日本語のNative Speakerである私たちの感覚を、日本語を学んでいる外国人に説明できるでしょうか。おそらく、日本語教師でもない限り、できないでしょう。

『わかりにくい』と『わかりづらい』は、どんなときに使い分ければいいんですか?

会話力には潜在知識が必要

会話において必要なのは、潜在記憶と顕在記憶のどちらでしょうか?
当然のことながら、潜在記憶としての英語の知識が必要です。そもそも、思い出そうとして単語の意味を考えたり、文法を考えてしまっていては、リアルタイムの会話に追いつけないですし、考えるという行為に脳のエネルギー(認知リソースと言います)を使ってしまいます。

ではTOEICの知識が何に役に立つかというと、顕在知識として単語や文法がしっかり定着しているという点です。

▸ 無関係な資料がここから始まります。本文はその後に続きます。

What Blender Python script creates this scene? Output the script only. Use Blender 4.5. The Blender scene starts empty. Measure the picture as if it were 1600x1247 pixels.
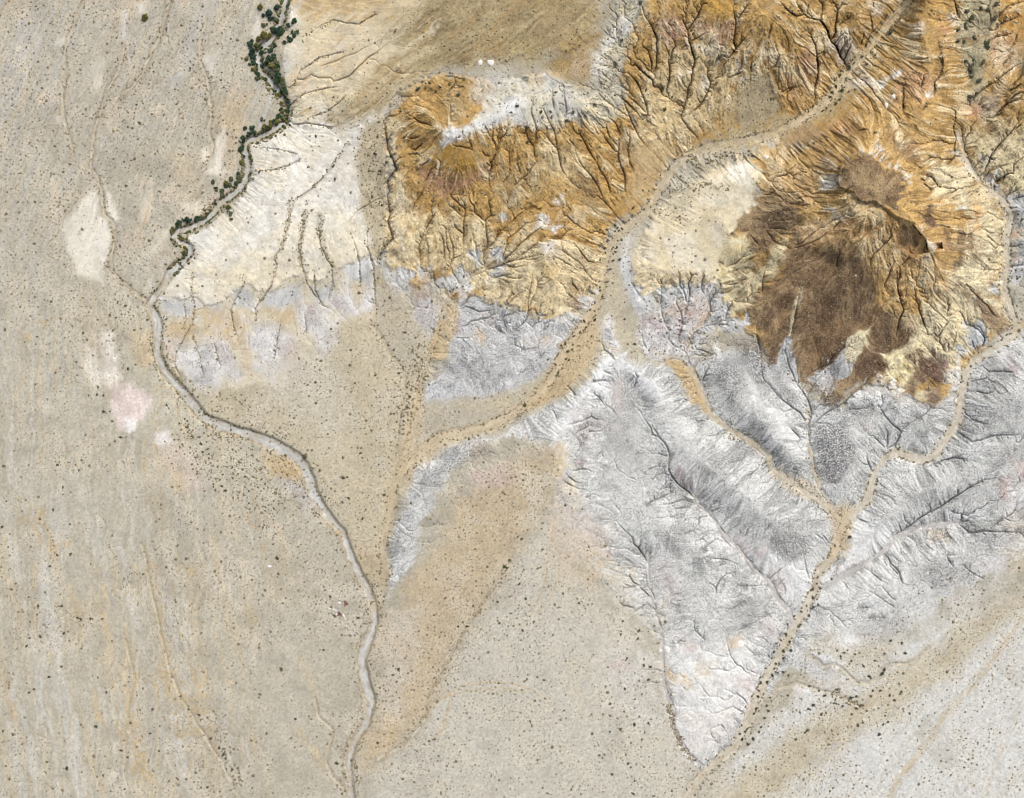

第二言語として学んでいる英語は、顕在知識として覚えていますが、練習によって無意識的に使える潜在知識に変えることができるのです。これを自動化と呼びます。

TOEICの勉強を通して身につけた英語の顕在知識は、それだけでは使えませんが、使える英語のための土台にはなっているということです。なので、TOEICに限らずあらゆる英語の資格試験を通してしっかり英語の学習をしてきた方は、英語環境に行くと数か月程度である程度話せるようになってしまうケースが多くあります。持っていた知識をスムーズに使える知識にすることに成功した例ですね。

まとめ

TOEICの勉強をしたからといって、英語が話せるようにならないというのは事実です。
ですが、TOEICの勉強をすることで、英会話の土台はしっかり作ることができています。そして、それを実際に使う練習を別途すれば、当然ながら英語は話せるようになります。

第二言語習得論の観点からもいろいろお伝えしましたが、TOEICも一つの英語力の指標としてぜひチャレンジしてみてください。必ず得るものはありますよ。